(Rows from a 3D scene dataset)
(begin)
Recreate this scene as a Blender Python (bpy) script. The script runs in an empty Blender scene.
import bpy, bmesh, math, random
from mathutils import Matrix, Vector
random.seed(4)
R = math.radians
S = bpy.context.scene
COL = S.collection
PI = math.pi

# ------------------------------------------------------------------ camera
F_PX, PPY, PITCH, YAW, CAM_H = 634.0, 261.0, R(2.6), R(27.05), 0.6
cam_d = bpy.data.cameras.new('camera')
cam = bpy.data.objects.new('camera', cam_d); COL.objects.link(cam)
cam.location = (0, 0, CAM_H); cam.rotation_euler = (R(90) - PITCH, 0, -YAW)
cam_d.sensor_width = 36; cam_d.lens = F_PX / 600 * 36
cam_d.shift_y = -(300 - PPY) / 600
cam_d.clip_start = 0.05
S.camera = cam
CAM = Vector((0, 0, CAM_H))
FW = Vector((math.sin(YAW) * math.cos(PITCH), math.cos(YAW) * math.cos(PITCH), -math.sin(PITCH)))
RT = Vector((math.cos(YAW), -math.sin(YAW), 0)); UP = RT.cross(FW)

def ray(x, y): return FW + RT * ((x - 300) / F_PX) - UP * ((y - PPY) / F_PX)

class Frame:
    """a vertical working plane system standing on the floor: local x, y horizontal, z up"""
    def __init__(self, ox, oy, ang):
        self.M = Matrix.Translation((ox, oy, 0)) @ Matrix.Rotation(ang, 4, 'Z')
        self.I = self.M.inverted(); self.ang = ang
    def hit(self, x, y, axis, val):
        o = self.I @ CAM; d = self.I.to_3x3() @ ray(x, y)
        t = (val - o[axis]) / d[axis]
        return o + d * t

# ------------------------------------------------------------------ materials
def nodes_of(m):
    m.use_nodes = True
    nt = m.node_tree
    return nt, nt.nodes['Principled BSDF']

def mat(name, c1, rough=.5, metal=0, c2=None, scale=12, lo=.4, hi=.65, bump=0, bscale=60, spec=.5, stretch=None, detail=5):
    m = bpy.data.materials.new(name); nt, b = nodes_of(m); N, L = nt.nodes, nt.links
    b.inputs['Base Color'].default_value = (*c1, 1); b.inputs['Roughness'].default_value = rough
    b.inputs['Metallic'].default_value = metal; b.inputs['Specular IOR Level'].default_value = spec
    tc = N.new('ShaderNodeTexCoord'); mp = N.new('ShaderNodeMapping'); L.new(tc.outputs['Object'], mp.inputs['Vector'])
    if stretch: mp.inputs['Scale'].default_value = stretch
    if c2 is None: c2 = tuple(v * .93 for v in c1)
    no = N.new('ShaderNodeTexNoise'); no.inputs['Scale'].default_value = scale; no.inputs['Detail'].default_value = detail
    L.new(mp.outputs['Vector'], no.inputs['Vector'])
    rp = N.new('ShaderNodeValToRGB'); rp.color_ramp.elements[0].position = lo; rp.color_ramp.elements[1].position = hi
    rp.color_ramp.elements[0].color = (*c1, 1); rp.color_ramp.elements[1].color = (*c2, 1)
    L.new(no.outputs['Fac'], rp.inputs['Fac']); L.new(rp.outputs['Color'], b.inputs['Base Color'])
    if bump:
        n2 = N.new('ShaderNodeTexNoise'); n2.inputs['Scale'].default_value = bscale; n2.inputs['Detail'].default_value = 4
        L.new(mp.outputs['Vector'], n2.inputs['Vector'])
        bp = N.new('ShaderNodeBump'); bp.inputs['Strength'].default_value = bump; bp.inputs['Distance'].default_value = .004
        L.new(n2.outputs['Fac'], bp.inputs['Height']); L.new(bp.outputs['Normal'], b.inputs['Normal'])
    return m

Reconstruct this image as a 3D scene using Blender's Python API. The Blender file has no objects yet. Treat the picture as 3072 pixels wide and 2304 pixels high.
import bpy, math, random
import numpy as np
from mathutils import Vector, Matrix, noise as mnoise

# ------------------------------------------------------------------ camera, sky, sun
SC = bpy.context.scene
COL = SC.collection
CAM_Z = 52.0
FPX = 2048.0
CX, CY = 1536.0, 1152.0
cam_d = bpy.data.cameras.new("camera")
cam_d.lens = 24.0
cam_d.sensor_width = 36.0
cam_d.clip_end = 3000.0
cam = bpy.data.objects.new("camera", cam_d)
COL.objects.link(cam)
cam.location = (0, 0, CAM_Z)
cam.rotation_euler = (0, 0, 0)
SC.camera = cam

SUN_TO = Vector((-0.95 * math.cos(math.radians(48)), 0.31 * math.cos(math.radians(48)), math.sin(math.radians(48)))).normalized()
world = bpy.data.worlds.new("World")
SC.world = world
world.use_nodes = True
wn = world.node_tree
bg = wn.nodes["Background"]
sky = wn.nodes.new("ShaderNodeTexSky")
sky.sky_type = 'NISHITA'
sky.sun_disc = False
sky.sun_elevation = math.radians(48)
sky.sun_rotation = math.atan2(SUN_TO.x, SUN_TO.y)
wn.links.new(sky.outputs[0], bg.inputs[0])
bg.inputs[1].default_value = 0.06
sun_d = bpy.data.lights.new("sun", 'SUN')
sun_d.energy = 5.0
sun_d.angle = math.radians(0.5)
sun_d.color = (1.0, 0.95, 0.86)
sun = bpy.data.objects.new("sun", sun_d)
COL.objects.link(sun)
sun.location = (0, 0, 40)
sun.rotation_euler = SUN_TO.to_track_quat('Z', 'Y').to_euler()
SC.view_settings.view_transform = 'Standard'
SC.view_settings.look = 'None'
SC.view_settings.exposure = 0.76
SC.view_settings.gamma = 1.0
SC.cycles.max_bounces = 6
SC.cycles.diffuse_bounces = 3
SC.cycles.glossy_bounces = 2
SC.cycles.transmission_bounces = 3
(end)
_WHAT IS REQUIRED:_
Quote exactly the first line of the entries and every line after it, stopping with the line that contains "PI = math.pi".

_TASK SOLUTION:_
Recreate this scene as a Blender Python (bpy) script. The script runs in an empty Blender scene.
import bpy, bmesh, math, random
from mathutils import Matrix, Vector
random.seed(4)
R = math.radians
S = bpy.context.scene
COL = S.collection
PI = math.pi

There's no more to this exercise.